• TASK STATEMENT: Leave out the pictures and set down exactly the lines from the start of the listing through the one with "S.camera = cam", both included.

• GIVEN INFORMATION:
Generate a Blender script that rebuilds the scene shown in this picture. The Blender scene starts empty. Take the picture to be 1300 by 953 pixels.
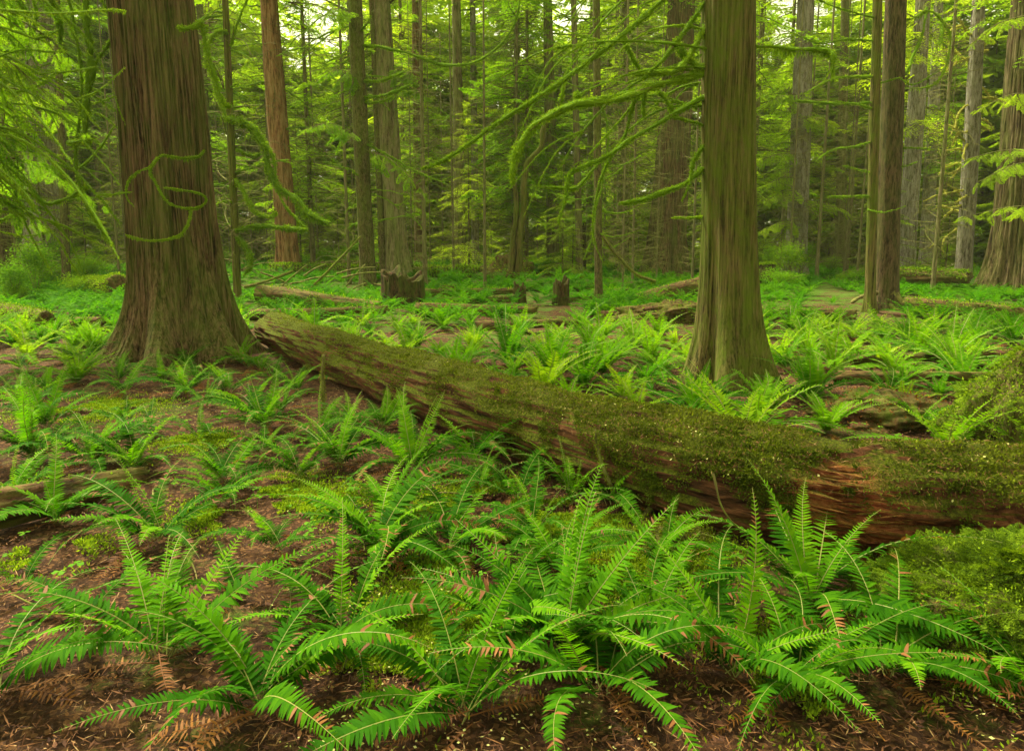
import bpy, math, random
import numpy as np
from mathutils import Vector, Matrix, Euler

random.seed(7)
RNG = np.random.default_rng(7)
PI = math.pi
S = bpy.context.scene
COL = S.collection

# ------------------------------------------------------------------ camera, world, sun, exposure
CAM_H, PITCH, F = 1.6, math.radians(8.0), 867.0
cam_d = bpy.data.cameras.new('camera')
cam = bpy.data.objects.new('camera', cam_d)
COL.objects.link(cam)
cam.location = (0, 0, CAM_H)
cam.rotation_euler = (PI/2 - PITCH, 0, 0)
cam_d.sensor_width = 36
cam_d.lens = F/1300*36
cam_d.shift_y = -45.5/1300
cam_d.clip_start = 0.05
cam_d.clip_end = 3000
S.camera = cam

SUN_EL, SUN_AZ = math.radians(60), math.radians(-50)      # azimuth from +Y, high soft sun beyond and left
w = bpy.data.worlds.new('World'); S.world = w; w.use_nodes = True
nt = w.node_tree; nt.nodes.clear()
sky = nt.nodes.new('ShaderNodeTexSky'); sky.sky_type = 'NISHITA'; sky.sun_disc = False
sky.sun_elevation = SUN_EL; sky.sun_rotation = SUN_AZ
sky.air_density = 1.0; sky.dust_density = 4.0; sky.ozone_density = 0.6
hs = nt.nodes.new('ShaderNodeHueSaturation'); hs.inputs['Saturation'].default_value = 0.08
mx = nt.nodes.new('ShaderNodeMixRGB'); mx.blend_type = 'MULTIPLY'; mx.inputs[0].default_value = 1
mx.inputs[2].default_value = (1.0, 0.95, 0.60, 1)
bg = nt.nodes.new('ShaderNodeBackground'); bg.inputs[1].default_value = 0.135
wo = nt.nodes.new('ShaderNodeOutputWorld')
nt.links.new(sky.outputs[0], hs.inputs['Color']); nt.links.new(hs.outputs[0], mx.inputs[1])
nt.links.new(mx.outputs[0], bg.inputs[0]); nt.links.new(bg.outputs[0], wo.inputs[0])
sd = bpy.data.lights.new('sun', 'SUN'); sun = bpy.data.objects.new('sun', sd); COL.objects.link(sun)
sd.energy = 3.2; sd.angle = math.radians(10); sd.color = (1.0, 0.93, 0.74)
sdir = Vector((math.sin(SUN_AZ)*math.cos(SUN_EL), math.cos(SUN_AZ)*math.cos(SUN_EL), math.sin(SUN_EL)))
sun.rotation_euler = sdir.to_track_quat('Z', 'Y').to_euler()
S.view_settings.view_transform = 'Standard'
S.view_settings.look = 'None'
S.view_settings.exposure = 1.72
S.view_settings.gamma = 1.0
S.view_settings.use_curve_mapping = False
S.render.engine = 'CYCLES'
S.cycles.max_bounces = 5; S.cycles.diffuse_bounces = 3; S.cycles.transmission_bounces = 4; S.cycles.glossy_bounces = 2
S.cycles.use_denoising = True

# ------------------------------------------------------------------ noise and terrain
_nr = np.random.default_rng(99)
_K = _nr.normal(size=(4, 7, 3)); _P = _nr.uniform(0, 2*PI, size=(4, 7))
def noise3(p, scale=1.0, octs=3):
    p = np.asarray(p, float)*scale
    out = np.zeros(p.shape[:-1]); a = 1.0
    for o in range(octs):
        for k in range(7):
            out += a*np.sin((p @ _K[o, k])*(2.1**o)*1.7 + _P[o, k] + 1.3*np.sin((p @ _K[(o+1) % 4, (k+3) % 7])*(2.1**o)*.6))
        a *= .5
    return out/4.5
def gz(x, y):
    x = np.asarray(x, float); y = np.asarray(y, float)
    r = np.sqrt(x*x+y*y)
    p = np.stack([x, y, np.zeros_like(x)], -1)
    z = 0.055*noise3(p, .45, 2)*np.clip((r-1)/5, .25, 1)
    z = z + 0.35*noise3(p+7, .05, 1)*np.clip((r-14)/26, 0, 1)
    return z
def ray(u, v):
    x = (u-650)/F; yc = -(v-431)/F
    return np.array([x, math.cos(PITCH)+yc*math.sin(PITCH), -math.sin(PITCH)+yc*math.cos(PITCH)])
def ground(u, v):
    d = ray(u, v); z = 0.0
    for _ in range(6):
        t = (z-CAM_H)/d[2]; p = np.array([0, 0, CAM_H])+d*t; z = float(gz(p[0], p[1]))
    return np.array([p[0], p[1], z])
def uvof(x, y, z=0):
    z_ = z-CAM_H; dep = y*math.cos(PITCH)-z_*math.sin(PITCH); return 650+F*x/dep, 431-F*(y*math.sin(PITCH)+z_*math.cos(PITCH))/dep
def atY(u, v, Y):
    d = ray(u, v); t = Y/d[1]
    return np.array([0, 0, CAM_H])+d*t

# ------------------------------------------------------------------ mesh builder
class MB:
    def __init__(s): s.V = []; s.Fq = []; s.Ft = []; s.A = []; s.mq = []; s.mt = []; s.n = 0
    def add(s, v, quads=None, tris=None, val=None, mat=0):
        v = np.asarray(v, float).reshape(-1, 3)
        s.V.append(v)
        s.A.append(np.full(len(v), .5) if val is None else np.broadcast_to(np.asarray(val, float).ravel(), (len(v),)))
        if quads is not None and len(quads): s.Fq.append(np.asarray(quads).reshape(-1, 4)+s.n); s.mq.append(np.full(len(s.Fq[-1]), mat))
        if tris is not None and len(tris): s.Ft.append(np.asarray(tris).reshape(-1, 3)+s.n); s.mt.append(np.full(len(s.Ft[-1]), mat))
        s.n += len(v)
    def quads(s, Q, val=None, mat=0):
        Q = np.asarray(Q, float).reshape(-1, 4, 3)
        if len(Q) == 0: return
        if val is not None: val = np.repeat(np.broadcast_to(np.asarray(val, float).ravel(), (len(Q),)), 4)
        s.add(Q.reshape(-1, 3), np.arange(len(Q)*4).reshape(-1, 4), None, val, mat)
    def grid(s, P, closed=True, val=None, mat=0, cap0=False, cap1=False):
        n, m = P.shape[:2]; idx = np.arange(n*m).reshape(n, m)
        if closed: a = idx; b = np.roll(idx, -1, 1)
        else: a = idx[:, :-1]; b = idx[:, 1:]
        q = np.stack([a[:-1], b[:-1], b[1:], a[1:]], -1).reshape(-1, 4)
        v = P.reshape(-1, 3); tr = []; vv = val
        if cap0:
            c = P[0].mean(0); v = np.vstack([v, c]); k = len(v)-1
            tr += [(int(idx[0, (j+1) % m]), int(idx[0, j]), k) for j in range(m)]
        if cap1:
            c = P[-1].mean(0); v = np.vstack([v, c]); k = len(v)-1
            tr += [(int(idx[-1, j]), int(idx[-1, (j+1) % m]), k) for j in range(m)]
        if vv is not None and np.size(vv) > 1:
            vv = np.concatenate([np.asarray(vv).ravel(), np.full(len(v)-n*m, np.mean(vv))])
        s.add(v, q, np.array(tr) if tr else None, vv, mat)
    def mesh(s, name, mats, smooth=True):
        me = bpy.data.meshes.new(name)
        V = np.vstack(s.V); A = np.concatenate(s.A)
        q = np.vstack(s.Fq) if s.Fq else np.zeros((0, 4), int); t = np.vstack(s.Ft) if s.Ft else np.zeros((0, 3), int)
        me.vertices.add(len(V)); me.vertices.foreach_set('co', V.astype(np.float32).ravel())
        L = np.concatenate([q.ravel(), t.ravel()]).astype(np.int32)
        me.loops.add(len(L)); me.loops.foreach_set('vertex_index', L)
        st = np.concatenate([np.arange(len(q))*4, len(q)*4+np.arange(len(t))*3]).astype(np.int32)
        me.polygons.add(len(st)); me.polygons.foreach_set('loop_start', st)
        mi = np.concatenate(s.mq+s.mt).astype(np.int32) if (s.mq or s.mt) else np.zeros(0, np.int32)
        me.polygons.foreach_set('material_index', mi)
        me.polygons.foreach_set('use_smooth', np.full(len(st), smooth))
        me.update(calc_edges=True)
        a = me.attributes.new('v', 'FLOAT', 'POINT'); a.data.foreach_set('value', A.astype(np.float32))
        for m in (mats if isinstance(mats, (list, tuple)) else [mats]): me.materials.append(m)
        return me
    def build(s, name, mats, parent=None, smooth=True, loc=None):
        return obj(name, s.mesh(name, mats, smooth), parent, loc)
def obj(name, me, parent=None, loc=None):
    o = bpy.data.objects.new(name, me); COL.objects.link(o)
    if parent is not None: o.parent = parent
    if loc is not None: o.location = loc
    return o
def tag(o, label=None, cat=None, group=None, kind=None):
    if label: o['label'] = label
    if cat: o['category'] = cat
    if group: o['group'] = group
    if kind: o['kind'] = kind
    return o
def empty(name, loc, rz=0, label=None, cat=None, group=None):
    o = bpy.data.objects.new(name, None); COL.objects.link(o); o.location = tuple(loc); o.rotation_euler = (0, 0, rz)
    o.empty_display_size = .2
    return tag(o, label, cat, group)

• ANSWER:
Generate a Blender script that rebuilds the scene shown in this picture. The Blender scene starts empty. Take the picture to be 1300 by 953 pixels.
import bpy, math, random
import numpy as np
from mathutils import Vector, Matrix, Euler

random.seed(7)
RNG = np.random.default_rng(7)
PI = math.pi
S = bpy.context.scene
COL = S.collection

# ------------------------------------------------------------------ camera, world, sun, exposure
CAM_H, PITCH, F = 1.6, math.radians(8.0), 867.0
cam_d = bpy.data.cameras.new('camera')
cam = bpy.data.objects.new('camera', cam_d)
COL.objects.link(cam)
cam.location = (0, 0, CAM_H)
cam.rotation_euler = (PI/2 - PITCH, 0, 0)
cam_d.sensor_width = 36
cam_d.lens = F/1300*36
cam_d.shift_y = -45.5/1300
cam_d.clip_start = 0.05
cam_d.clip_end = 3000
S.camera = cam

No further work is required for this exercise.